■ STORED DATA ■
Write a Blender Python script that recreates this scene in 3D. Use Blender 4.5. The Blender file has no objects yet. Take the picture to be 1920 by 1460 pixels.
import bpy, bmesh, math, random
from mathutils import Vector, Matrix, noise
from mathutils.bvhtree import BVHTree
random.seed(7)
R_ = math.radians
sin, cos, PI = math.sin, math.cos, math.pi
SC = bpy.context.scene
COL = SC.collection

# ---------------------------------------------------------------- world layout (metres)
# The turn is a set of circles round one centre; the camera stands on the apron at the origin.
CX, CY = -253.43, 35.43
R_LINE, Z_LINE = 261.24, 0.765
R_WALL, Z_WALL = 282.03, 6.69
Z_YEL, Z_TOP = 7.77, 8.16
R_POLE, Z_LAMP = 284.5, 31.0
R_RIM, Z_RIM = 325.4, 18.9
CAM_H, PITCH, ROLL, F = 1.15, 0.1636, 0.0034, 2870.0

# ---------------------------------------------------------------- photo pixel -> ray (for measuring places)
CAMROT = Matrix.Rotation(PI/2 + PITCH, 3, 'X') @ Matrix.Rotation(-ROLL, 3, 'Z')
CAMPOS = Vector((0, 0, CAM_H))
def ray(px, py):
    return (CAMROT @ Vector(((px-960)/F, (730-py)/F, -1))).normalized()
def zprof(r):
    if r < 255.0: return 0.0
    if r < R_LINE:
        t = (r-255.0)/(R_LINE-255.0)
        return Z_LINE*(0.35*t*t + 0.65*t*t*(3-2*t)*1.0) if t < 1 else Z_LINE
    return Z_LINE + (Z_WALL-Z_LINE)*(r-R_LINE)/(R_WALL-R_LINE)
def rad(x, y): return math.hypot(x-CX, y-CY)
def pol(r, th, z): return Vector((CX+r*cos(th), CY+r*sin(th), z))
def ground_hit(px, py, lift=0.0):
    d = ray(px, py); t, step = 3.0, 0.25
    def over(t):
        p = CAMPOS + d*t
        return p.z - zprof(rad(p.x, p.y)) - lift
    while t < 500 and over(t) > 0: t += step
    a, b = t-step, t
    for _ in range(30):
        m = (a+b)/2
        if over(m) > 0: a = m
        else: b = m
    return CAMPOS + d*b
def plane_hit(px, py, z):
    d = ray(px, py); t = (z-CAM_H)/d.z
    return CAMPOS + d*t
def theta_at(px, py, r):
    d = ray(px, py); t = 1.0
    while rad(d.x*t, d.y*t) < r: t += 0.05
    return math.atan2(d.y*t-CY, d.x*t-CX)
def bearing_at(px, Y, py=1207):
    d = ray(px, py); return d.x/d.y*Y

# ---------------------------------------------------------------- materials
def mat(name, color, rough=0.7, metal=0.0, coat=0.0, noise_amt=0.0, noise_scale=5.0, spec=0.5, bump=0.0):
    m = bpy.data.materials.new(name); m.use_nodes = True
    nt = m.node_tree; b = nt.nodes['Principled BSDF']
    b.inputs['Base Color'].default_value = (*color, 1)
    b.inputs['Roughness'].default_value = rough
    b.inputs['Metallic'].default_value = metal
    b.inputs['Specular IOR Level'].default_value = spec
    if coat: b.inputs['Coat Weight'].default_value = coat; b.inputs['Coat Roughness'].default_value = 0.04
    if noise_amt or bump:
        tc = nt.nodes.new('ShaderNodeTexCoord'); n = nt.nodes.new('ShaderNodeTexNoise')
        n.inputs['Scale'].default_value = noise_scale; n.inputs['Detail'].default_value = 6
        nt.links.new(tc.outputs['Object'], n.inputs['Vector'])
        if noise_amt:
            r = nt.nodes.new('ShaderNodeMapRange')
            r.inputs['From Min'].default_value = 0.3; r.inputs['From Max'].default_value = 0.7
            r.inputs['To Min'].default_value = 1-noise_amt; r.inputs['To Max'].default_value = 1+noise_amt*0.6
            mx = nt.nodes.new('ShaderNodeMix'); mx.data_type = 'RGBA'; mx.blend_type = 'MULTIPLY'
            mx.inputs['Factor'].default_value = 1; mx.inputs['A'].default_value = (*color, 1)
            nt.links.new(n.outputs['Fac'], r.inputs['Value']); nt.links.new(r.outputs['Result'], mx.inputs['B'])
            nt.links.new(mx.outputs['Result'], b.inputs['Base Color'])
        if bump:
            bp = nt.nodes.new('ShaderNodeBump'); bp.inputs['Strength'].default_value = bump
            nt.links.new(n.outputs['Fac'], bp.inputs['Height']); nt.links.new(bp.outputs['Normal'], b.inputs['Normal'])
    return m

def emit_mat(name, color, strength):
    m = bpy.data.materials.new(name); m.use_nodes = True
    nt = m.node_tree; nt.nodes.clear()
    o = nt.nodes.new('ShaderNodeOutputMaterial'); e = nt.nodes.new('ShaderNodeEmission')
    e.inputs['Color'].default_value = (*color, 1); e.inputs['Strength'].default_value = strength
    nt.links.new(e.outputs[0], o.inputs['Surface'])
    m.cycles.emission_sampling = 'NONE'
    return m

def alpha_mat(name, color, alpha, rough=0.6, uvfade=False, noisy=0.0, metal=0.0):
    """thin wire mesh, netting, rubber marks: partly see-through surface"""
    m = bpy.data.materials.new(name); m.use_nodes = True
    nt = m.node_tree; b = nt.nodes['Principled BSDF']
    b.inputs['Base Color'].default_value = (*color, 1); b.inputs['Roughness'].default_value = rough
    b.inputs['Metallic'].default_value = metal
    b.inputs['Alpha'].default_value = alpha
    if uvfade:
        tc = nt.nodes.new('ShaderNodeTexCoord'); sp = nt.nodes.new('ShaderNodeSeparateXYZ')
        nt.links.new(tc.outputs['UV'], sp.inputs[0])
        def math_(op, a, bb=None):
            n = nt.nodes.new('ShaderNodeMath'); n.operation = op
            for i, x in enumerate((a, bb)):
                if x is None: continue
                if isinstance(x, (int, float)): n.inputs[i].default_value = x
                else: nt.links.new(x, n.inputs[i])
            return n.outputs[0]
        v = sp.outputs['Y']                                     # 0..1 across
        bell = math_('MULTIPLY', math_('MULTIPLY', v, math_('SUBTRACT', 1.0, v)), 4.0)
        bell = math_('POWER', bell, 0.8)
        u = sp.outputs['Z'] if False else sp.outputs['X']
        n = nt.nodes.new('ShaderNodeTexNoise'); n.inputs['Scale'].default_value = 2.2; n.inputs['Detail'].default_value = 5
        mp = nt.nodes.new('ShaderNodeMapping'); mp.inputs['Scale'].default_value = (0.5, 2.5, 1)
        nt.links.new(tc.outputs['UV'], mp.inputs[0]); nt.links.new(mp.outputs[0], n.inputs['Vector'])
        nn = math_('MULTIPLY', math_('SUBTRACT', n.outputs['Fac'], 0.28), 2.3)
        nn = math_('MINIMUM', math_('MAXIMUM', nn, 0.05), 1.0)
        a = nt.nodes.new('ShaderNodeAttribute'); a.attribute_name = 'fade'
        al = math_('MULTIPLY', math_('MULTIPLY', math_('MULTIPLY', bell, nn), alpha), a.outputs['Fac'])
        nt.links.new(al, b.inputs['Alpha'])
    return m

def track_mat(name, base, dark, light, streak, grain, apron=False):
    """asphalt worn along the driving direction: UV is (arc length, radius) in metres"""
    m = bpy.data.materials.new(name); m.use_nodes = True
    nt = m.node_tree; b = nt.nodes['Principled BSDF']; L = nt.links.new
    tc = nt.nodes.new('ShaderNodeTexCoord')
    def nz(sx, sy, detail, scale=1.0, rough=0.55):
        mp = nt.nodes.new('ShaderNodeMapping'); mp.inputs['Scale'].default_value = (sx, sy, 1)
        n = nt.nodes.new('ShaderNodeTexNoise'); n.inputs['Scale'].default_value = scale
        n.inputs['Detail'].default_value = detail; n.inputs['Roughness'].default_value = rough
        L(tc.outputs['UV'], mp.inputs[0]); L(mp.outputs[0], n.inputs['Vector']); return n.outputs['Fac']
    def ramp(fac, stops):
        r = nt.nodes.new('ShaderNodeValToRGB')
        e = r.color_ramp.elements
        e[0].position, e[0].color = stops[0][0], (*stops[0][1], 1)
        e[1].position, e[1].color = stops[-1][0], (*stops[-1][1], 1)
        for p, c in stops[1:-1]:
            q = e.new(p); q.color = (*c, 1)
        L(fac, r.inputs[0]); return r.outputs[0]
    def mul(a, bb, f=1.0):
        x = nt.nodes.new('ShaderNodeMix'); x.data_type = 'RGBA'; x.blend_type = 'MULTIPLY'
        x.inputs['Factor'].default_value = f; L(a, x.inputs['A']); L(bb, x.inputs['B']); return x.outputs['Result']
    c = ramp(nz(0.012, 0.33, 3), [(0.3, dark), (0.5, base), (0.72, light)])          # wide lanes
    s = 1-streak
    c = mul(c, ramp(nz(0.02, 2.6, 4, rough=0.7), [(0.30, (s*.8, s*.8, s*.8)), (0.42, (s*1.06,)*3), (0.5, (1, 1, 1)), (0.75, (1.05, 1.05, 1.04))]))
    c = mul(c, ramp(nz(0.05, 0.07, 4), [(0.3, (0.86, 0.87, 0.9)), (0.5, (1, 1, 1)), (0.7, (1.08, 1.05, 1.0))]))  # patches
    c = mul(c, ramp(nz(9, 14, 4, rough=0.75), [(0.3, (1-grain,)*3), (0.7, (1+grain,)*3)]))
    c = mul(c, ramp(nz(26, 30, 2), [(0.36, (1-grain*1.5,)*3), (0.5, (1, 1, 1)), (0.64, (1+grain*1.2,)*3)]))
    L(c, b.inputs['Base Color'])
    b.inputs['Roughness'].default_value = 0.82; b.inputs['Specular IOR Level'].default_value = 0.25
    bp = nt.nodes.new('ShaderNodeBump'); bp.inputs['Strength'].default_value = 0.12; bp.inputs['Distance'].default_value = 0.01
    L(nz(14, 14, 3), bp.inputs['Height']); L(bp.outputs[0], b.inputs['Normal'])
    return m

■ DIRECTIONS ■
Exactly as written, please reproduce the lines from the first line of the data to the line containing "CAM_H, PITCH, ROLL, F", inclusive, and nothing else.

■ SOLUTION ■
Write a Blender Python script that recreates this scene in 3D. Use Blender 4.5. The Blender file has no objects yet. Take the picture to be 1920 by 1460 pixels.
import bpy, bmesh, math, random
from mathutils import Vector, Matrix, noise
from mathutils.bvhtree import BVHTree
random.seed(7)
R_ = math.radians
sin, cos, PI = math.sin, math.cos, math.pi
SC = bpy.context.scene
COL = SC.collection

# ---------------------------------------------------------------- world layout (metres)
# The turn is a set of circles round one centre; the camera stands on the apron at the origin.
CX, CY = -253.43, 35.43
R_LINE, Z_LINE = 261.24, 0.765
R_WALL, Z_WALL = 282.03, 6.69
Z_YEL, Z_TOP = 7.77, 8.16
R_POLE, Z_LAMP = 284.5, 31.0
R_RIM, Z_RIM = 325.4, 18.9
CAM_H, PITCH, ROLL, F = 1.15, 0.1636, 0.0034, 2870.0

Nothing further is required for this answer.